The frustration of the all-party Select Committee on Education was illustrated by the 'wholly unacceptable' fact that details of spending on school-books, equipment, repairs and maintenance for the year to April 1992 would not be available until next month.

It was only revealed this week that the amount spent per pupil on books and equipment in English nursery, primary and secondary schools suffered a real cut of 5 per cent in the year to April 1991.

In a scathing report, issued without fanfare or press conference, the committee said: 'We still have no idea how much the Government hopes or expects that local authorities will spend in the next few years on the primary and secondary schools, on which the success of the Government's education reforms depend.' The MPs said ministers had deliberately decided to stop giving a breakdown of spending assumptions for the under-five, primary, secondary, and post-16 sectors. Nick Sanders, the department's accountant-general, told the committee: 'The great bulk of local authority expenditure is not hypothecated for education, let alone for anything within education.'

That problem of accountability had been aggravated by the devolution of decision-making to 'the governing bodies of 24,000 increasingly self-governing schools'.

The MPs said: 'The problem that faces us is that it is impossible to know which authority to hold accountable for any shortcoming in educational provision or use of resources. Should a parent, aggrieved because the roof of his child's classroom leaks, blame the governing body of the school for spending too much on, say, teachers' salaries and too little on repairs and maintenance?

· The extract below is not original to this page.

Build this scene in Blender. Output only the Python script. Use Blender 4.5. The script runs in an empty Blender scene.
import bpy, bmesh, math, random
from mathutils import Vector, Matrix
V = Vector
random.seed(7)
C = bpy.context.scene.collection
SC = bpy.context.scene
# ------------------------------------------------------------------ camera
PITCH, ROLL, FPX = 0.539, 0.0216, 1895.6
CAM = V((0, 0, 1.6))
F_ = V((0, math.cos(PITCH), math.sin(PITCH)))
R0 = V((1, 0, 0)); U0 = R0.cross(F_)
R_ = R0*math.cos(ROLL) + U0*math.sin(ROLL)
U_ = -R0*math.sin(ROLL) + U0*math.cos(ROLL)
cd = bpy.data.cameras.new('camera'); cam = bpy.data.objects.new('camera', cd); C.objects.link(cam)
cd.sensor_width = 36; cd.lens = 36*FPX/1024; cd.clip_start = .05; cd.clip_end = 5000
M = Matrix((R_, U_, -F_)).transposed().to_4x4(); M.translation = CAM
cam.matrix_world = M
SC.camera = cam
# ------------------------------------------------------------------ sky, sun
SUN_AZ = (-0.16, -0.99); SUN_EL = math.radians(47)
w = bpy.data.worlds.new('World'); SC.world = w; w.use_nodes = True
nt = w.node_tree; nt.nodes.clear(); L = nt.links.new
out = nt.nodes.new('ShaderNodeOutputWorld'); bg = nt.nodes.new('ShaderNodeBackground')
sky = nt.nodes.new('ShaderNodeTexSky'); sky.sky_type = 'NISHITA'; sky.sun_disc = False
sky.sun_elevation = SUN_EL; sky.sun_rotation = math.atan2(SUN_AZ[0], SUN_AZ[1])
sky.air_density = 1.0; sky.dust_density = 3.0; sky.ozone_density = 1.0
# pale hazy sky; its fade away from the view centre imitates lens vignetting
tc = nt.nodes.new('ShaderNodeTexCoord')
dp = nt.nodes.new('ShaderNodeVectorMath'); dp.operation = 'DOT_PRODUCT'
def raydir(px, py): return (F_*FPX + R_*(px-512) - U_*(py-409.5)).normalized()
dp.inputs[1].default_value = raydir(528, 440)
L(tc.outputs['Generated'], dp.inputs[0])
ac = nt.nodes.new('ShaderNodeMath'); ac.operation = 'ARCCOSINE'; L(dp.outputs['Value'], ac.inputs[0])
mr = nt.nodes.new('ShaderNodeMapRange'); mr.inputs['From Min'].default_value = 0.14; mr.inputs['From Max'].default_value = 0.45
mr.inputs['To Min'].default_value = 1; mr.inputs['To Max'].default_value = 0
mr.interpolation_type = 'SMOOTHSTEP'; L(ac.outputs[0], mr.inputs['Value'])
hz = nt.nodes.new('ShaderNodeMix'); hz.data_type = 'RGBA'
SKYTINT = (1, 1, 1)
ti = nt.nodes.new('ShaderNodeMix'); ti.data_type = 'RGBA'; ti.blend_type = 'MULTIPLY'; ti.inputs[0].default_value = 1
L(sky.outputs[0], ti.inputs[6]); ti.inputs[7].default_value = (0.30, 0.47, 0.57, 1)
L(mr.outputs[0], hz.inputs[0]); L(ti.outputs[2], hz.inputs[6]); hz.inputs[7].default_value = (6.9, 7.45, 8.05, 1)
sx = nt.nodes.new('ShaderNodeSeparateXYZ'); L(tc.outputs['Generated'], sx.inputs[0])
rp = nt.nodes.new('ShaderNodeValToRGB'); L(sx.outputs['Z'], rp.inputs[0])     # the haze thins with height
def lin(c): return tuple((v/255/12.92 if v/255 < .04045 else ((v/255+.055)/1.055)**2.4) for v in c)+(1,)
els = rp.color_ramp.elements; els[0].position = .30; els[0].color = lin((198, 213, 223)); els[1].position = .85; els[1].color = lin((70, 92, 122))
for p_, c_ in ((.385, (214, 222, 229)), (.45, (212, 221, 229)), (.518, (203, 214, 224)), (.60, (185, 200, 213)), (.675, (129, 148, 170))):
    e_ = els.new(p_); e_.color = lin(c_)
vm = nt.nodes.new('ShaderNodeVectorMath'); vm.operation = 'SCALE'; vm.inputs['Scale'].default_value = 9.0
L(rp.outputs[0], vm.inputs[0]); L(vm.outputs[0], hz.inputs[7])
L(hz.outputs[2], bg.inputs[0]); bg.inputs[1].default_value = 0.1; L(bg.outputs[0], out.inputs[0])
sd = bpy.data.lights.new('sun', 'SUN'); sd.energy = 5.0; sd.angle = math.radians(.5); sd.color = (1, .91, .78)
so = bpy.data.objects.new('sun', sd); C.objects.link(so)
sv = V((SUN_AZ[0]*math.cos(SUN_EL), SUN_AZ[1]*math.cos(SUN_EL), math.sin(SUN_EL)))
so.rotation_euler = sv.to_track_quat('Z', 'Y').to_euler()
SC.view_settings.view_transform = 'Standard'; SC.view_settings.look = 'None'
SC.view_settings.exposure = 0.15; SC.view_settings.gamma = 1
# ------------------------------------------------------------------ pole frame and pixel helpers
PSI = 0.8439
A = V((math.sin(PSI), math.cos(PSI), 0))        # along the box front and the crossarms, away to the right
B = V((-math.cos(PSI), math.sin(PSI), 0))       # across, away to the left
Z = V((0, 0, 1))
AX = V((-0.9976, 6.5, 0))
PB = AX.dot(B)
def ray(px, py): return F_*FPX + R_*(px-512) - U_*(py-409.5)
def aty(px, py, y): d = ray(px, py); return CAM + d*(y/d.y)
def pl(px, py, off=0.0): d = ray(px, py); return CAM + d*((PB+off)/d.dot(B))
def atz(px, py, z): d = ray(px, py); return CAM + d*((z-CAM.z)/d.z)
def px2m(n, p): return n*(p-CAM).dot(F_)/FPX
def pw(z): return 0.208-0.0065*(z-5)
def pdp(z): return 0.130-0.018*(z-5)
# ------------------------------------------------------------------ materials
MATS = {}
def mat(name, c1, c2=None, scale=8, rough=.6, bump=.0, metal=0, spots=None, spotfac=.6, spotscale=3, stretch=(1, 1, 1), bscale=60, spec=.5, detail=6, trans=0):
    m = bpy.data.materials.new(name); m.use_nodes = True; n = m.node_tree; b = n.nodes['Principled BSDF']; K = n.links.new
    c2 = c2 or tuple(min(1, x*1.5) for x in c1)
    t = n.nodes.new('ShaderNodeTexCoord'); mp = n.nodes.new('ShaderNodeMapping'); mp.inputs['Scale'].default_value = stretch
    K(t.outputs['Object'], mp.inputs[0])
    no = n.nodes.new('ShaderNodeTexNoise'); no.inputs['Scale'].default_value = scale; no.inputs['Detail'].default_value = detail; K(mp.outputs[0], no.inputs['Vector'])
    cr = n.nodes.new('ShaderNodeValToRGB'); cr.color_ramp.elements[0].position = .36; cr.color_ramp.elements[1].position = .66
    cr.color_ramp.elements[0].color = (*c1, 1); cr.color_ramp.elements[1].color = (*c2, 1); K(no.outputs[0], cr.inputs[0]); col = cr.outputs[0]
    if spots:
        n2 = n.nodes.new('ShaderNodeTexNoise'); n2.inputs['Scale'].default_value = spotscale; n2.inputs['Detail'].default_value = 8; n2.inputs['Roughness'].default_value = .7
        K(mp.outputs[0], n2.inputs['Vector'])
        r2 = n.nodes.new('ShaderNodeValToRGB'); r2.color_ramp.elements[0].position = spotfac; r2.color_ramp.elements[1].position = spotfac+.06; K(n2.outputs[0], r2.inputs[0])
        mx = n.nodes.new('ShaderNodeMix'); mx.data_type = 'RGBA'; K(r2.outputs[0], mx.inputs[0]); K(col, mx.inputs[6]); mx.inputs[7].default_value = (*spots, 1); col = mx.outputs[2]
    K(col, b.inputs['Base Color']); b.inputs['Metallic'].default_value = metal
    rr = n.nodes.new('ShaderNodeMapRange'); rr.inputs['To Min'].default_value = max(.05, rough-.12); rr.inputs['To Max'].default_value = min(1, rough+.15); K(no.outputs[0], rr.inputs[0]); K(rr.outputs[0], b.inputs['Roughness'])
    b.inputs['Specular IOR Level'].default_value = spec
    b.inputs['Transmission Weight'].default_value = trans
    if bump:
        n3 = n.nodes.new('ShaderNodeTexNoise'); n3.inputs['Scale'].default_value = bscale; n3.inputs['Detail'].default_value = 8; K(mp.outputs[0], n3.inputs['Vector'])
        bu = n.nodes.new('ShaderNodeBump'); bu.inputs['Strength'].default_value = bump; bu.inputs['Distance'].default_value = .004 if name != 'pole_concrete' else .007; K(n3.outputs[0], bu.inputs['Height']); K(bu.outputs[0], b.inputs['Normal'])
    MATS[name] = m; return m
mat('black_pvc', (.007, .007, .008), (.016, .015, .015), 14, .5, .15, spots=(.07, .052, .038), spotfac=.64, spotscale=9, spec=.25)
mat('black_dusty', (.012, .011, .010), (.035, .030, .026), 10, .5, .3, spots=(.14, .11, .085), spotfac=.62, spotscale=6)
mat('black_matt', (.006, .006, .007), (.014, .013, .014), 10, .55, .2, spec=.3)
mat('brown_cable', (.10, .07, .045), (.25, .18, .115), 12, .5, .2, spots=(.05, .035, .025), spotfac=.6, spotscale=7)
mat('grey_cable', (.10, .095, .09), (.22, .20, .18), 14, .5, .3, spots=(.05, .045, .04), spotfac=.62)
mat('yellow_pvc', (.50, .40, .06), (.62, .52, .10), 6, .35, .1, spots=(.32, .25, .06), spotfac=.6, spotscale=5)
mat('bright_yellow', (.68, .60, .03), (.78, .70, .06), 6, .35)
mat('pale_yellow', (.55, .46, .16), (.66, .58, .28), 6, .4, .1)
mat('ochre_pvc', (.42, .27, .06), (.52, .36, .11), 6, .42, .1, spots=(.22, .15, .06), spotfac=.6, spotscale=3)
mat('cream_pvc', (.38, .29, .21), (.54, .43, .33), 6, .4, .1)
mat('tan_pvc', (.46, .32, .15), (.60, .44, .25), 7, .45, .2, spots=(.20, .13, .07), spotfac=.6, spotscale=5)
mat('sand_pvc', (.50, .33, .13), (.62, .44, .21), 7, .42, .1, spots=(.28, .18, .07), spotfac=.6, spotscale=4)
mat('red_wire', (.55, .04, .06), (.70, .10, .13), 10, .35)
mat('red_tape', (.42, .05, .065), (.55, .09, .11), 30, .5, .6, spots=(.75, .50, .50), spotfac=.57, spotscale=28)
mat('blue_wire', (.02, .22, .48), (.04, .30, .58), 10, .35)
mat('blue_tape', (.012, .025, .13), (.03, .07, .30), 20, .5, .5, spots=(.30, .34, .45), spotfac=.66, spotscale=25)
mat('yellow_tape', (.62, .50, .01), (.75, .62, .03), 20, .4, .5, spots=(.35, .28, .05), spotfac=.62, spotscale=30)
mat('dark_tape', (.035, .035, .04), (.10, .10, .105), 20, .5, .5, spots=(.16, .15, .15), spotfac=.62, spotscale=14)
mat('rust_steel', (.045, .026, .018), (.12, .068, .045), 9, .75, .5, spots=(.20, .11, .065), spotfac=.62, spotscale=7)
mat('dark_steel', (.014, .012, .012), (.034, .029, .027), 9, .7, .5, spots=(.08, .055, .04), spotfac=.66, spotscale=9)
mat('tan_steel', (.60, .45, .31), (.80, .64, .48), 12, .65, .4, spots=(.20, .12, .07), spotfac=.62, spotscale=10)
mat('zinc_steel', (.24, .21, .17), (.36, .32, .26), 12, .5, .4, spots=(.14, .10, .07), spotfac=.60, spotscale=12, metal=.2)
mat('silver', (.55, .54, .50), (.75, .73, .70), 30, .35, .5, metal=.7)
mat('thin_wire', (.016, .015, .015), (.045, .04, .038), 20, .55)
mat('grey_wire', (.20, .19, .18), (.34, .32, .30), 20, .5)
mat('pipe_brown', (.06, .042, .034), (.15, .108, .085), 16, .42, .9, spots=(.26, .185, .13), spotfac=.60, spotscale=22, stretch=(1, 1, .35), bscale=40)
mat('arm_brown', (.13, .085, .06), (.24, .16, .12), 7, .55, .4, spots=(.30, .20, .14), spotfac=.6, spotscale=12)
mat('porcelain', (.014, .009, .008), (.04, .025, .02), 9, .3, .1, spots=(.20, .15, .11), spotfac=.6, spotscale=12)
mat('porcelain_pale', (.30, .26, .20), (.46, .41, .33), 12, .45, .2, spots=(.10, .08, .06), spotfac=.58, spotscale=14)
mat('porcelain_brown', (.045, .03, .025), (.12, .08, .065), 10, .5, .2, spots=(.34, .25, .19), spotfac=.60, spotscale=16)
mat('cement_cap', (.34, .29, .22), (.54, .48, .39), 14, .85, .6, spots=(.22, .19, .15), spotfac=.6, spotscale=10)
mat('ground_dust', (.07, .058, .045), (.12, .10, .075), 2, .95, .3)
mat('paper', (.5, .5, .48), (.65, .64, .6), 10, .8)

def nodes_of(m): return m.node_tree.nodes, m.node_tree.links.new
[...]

'Or should he blame the local education authority (LEA) for spending money on town halls and public relations rather than on the school's budget? Or is it the fault of the Secretary of State for the Environment in allocating insufficient revenue support grant, or preventing the authority from levying the community charge or council tax at the necessary level? Or the Secretary of State for Education for refusing the let the LEA borrow for capital spending?'

The report did reveal, however, that Whitehall was planning to allocate twice as much money per pupil for grant-maintained school capital spending in 1995-96 as for LEA schools.

Ministers made it clear on Tuesday that they expected councils to spend more on school building work next year than they had spent this year, by diverting additional cash from asset sales. But LEA capital spending fell by 10 per cent in real terms in 1991-92, and Tony Travers, the committee's specialist adviser, said: 'Local authorities appear to be using resources from asset sales outside education, eg council housing, to fund education capital spending.'

The Department for Education's Expenditure Plans 1992-93 to 1994-95; First Report, Education Committee, Session 1992-93; Commons Paper 305; HMSO; pounds 11.